電界トランジスタ構造の技術トレンドでは,fin型から GAA(Gate all around)型への移行が検討されており,ゲート部分の複雑な構造を作製するために,Si(シリコン)以外の材料に Ti(チタン)や Al(アルミニウム)の窒化物が使用されるようになってきた。これら新材料の新たなドライ加工技術の実現を目指し,研究グループでは,一元金属窒化物(TiN等)の原子層エッチング(ALE)に2022年に成功している。
一方,電界効果トランジスタの高集積化と低消費電力化には,トランジスタ構造のGAA型への変更に加えて,ゲート材料にTiやAlの炭化物を利用することが候補に挙がっている。さらに,TiとAlの多元金属炭化物(TiAlC)の必要性と,その実用化のための微細加工技術の研究を研究グループは進めてきた。
原子レベルで加工するために,薬液による溶解除去方法は使用できないため,揮発除去を実現する化学的なドライエッチング方法が必要だった。しかし,複数の物質を精密に混合して得られる薬液では,複雑な組成比の被加工物でも,高選択的に溶解除去ができるが,ドライエッチング方法では,元素ごとに揮発性が異なることが多いため,その化学組成に依らず高選択的に被加工物を除去することが困難だった。
研究グループは,プロセス圧力を通常のドライエッチングよりも上げ,圧力が高い状態でも高密度プラズマ(1015cm3)が生成可能な,独自開発のフローティングワイヤープラズマを活用することで,アンモニア水蒸気のプラズマ生成を高効率に実現した。
これによって,アンモニア水蒸気から生成する主要なラジカル成分(OH(ヒドロキシルラジカル)と NH(イミノラジカル))を,高密度に反応表面に供給することが可能となったという。

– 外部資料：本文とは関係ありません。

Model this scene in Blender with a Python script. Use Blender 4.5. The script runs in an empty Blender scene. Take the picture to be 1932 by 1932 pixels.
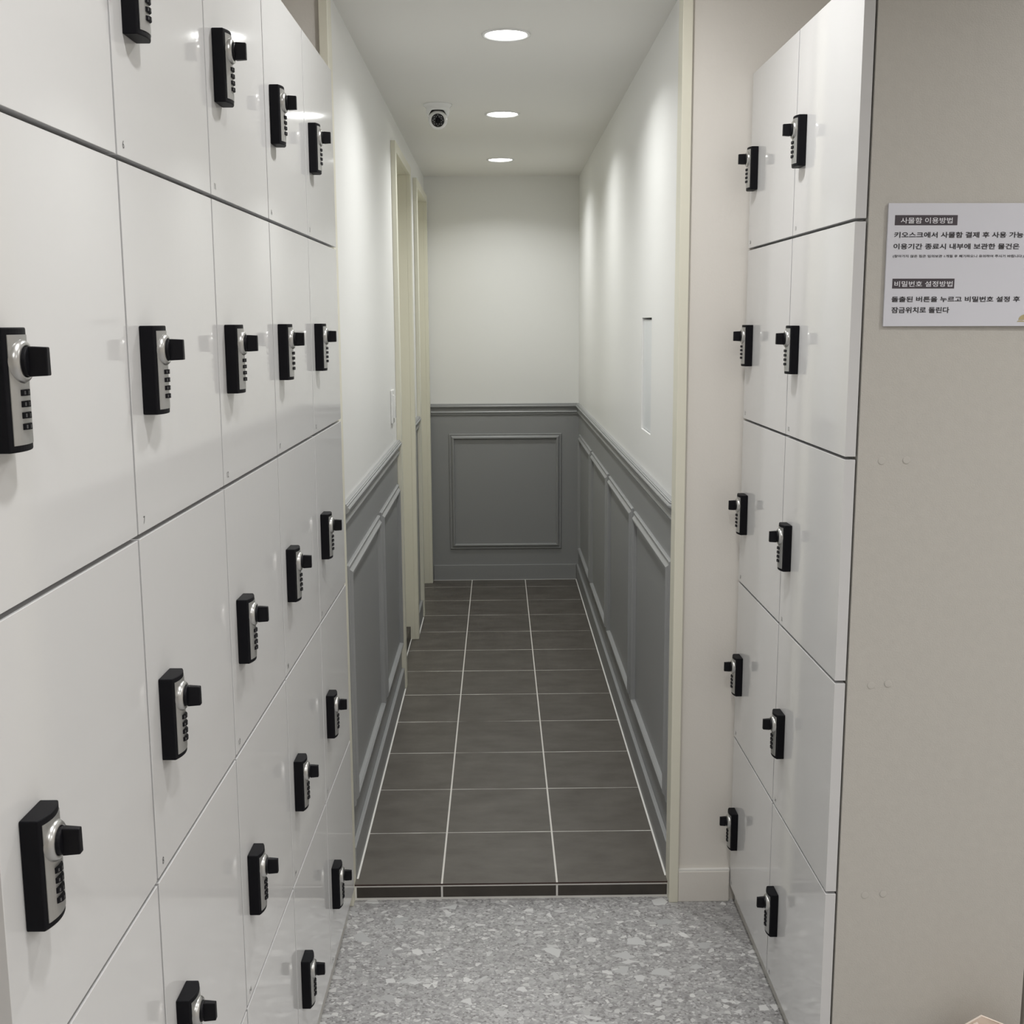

さらに,この高密度なラジカル供給により,TiAlC表面に薬液処理と類似の反応を生じさせ,変性層を形成することにより,炭素除去に応じてTiとAlの酸窒化物の構成比を調節することで,揮発性を制御できることが明らかになった。
この成果は,半導体集積回路の最先端電界効果,トランジスタのゲート電極の微細加工形成の基盤技術創生において,世界に先駆けて実現し,その実用化しうるポテンシャルを十分に示唆するもの。
研究グループはこの成果が,ALE技術の発展において重要なマイルストーンを達成したものであり,微細加工技術の飛躍的な技術の進歩を示すものだとしている。